The Most Common Mistakes Made When Switching from a Cartridge Razor

The first shave with a Single Edge or safety razor may seem intimidating since the idea of one blade seems foreign as opposed to four or five. We've compiled a list of all the mistakes not to make when getting started on your Single Edge journey. Don't worry. They're simple, and you'll be well on your way to effortless shaves and zero irritation in no time.

For decades we've been told that more blades is better, but men are waking up to the lies that billions of dollars of marketing have paid for. There's been a shift in consumer's mindset and a trend of returning to traditional safety razors. We are proud to be a part of the single blade revolution and love being a part of changing men's lives with their morning routines. 

The first shave with a Single Edge or safety razor may seem intimidating since the idea of one blade seems foreign as opposed to four or five. We've compiled a list of all the mistakes not to make when getting started on your Single Edge journey. Don't worry. They're simple, and you'll be well on your way to effortless shaves and zero irritation in no time.

 

Mistake #1: Poor Prep

If you've been using lubricant strips or canned shaving cream, you might rethink how you prep for your first shave. Multi-blade razors are designed to cut beneath the surface of the skin, which increases the chance of ingrown hairs and irritation, and the need for lubricant strips in the first place. In contrast, the Single Edge cuts at the surface of the skin, literally sweeping the hair away, minimizing skin irritation or razor bumps.

The best way to prep a beard for the Single Edge is to use a brush and shave cream to build a thick lather.
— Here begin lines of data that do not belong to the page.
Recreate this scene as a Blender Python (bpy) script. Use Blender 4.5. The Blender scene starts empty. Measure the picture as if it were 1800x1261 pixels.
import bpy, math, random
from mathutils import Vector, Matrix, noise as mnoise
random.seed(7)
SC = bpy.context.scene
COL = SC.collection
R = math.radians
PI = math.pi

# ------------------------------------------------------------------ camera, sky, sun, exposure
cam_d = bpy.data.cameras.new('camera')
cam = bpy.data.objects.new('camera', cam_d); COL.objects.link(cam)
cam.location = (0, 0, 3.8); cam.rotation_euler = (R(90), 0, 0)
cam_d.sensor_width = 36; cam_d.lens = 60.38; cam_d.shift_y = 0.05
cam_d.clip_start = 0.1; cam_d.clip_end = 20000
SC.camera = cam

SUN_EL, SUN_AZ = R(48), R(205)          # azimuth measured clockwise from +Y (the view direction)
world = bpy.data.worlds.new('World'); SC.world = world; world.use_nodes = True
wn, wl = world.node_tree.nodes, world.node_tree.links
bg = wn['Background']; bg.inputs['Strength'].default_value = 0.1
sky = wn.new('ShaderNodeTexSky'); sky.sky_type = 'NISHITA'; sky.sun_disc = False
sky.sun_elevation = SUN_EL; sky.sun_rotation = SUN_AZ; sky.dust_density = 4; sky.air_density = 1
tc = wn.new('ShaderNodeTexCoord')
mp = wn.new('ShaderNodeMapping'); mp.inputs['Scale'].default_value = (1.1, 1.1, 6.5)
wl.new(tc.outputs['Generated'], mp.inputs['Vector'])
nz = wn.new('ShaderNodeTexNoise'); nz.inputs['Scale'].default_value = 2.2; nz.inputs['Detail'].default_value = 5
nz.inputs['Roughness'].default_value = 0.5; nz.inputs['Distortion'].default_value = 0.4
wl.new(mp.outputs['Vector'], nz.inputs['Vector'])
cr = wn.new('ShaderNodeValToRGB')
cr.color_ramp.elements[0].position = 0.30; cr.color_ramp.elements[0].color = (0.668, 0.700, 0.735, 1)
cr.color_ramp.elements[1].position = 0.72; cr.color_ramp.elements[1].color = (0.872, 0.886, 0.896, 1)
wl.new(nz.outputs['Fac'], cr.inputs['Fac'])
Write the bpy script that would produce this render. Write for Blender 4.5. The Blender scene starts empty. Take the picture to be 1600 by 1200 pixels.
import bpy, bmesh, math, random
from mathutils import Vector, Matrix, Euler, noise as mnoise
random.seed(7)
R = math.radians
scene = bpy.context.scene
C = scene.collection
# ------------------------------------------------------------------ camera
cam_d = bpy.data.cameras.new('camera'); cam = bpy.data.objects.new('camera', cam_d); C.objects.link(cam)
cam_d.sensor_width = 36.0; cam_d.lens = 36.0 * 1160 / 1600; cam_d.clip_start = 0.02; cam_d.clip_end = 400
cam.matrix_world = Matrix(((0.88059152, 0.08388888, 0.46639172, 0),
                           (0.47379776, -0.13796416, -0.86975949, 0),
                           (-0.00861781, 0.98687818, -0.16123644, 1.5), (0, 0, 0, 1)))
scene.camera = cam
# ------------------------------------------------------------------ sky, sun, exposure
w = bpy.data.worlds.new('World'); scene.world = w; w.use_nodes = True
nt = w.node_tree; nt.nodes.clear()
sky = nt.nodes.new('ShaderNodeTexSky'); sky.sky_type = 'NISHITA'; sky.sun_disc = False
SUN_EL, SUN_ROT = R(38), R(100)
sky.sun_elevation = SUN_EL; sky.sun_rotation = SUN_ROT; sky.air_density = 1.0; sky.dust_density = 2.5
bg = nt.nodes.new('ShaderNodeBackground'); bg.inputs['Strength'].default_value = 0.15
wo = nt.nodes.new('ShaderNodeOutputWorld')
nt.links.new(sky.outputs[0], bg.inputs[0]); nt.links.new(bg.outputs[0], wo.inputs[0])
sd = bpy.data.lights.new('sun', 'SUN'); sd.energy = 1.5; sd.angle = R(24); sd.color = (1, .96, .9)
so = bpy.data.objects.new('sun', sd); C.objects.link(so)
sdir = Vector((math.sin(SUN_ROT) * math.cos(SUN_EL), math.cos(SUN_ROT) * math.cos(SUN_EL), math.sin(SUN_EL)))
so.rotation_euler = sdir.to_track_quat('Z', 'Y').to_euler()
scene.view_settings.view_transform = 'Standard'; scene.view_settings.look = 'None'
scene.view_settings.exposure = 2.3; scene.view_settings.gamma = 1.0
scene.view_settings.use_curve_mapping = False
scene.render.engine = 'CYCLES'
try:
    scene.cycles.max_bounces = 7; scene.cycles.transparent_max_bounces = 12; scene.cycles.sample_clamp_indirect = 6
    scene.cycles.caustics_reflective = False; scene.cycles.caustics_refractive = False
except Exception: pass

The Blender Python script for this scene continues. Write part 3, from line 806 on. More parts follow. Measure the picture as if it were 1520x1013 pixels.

Then, apply it as a nice cushion to your beard, using circular motions. The last part is especially important, because using a shave brush softens beard growth and lifts hair follicles, preparing them for the shave. If you're in the market for a brush or shaving cream, don't sleep on our amazing Silvertip Synthetic Shave Brush and Ultra Lather Shaving Cream

 

Mistake #2: Ignoring Your Beard Grain

If you haven't mapped your beard grain before, take a minute and visit this blog outlining exactly how to do so before continuing. It's vital you know which direction your beard grows, especially since each man's beard is entirely unique. Once you're familiar with your beard, lather up thick and take your first shaving pass with the direction of the grain. If you feel there are areas that need a closer shave after your first pass, re-lather those specific areas and take a second pass, this time shaving across the grain in these areas. Once you've tried two passes for a couple of weeks, feel free to add a third pass, as needed, against the grain in areas that do not typically have issues with irritation or ingrown hairs.

A few notes: you will most likely feel stubble remaining after your first pass. This is why you take a second pass with your razor and does not mean you need to add pressure to gain a closer shave. This is a bad habit developed from using multi-blade razors.

 

Mistake #3: Using Any Pressure

Multi-blade users typically have learned the bad habit of pressing down during a shave, usually in an effort to make a blade last as long as possible due to the high costs of refills. Sound familiar? First, this is very rough on your skin and usually the culprit for razor bumps and skin irritation. You should never use pressure with a Single Edge. This is not how it was designed to be used and will result in nicks and cuts during your shave. Don't do it.

We recommend placing the head of the Single Edge against your skin and tilting it down about 15 degrees. Then, take light, short strokes, literally sweeping the hair and shaving cream. It should feel like you are allowing the weight of the solid metal razor do all the work. If for some reason it's not shaving, the issue is more likely with the blade installed in your razor and not the pressure you're using.

 

Mistake #4: Not Using the Proper Blade Angle

We designed the Single Edge in a way that it felt much more intuitive to shave with and find the proper angle. As mentioned, the head of the razor should sit flesh with your face, and then all you need to do is tilt the razor downward 15 degrees to find the right angle.

If you notice the razor doesn't seem to be shaving as close, experiment with the shallowness of the blade angle until you find one that works for you. Each man is unique and will find what feels comfortable and works for your unique beard and preference.

 

Let's Shave!

It may sound overwhelming, but once you have a few shaves under your belt, you will get comfortable with the technique and know what to expect. Enjoy the adventure and the experimenting as you start your Single Edge journey.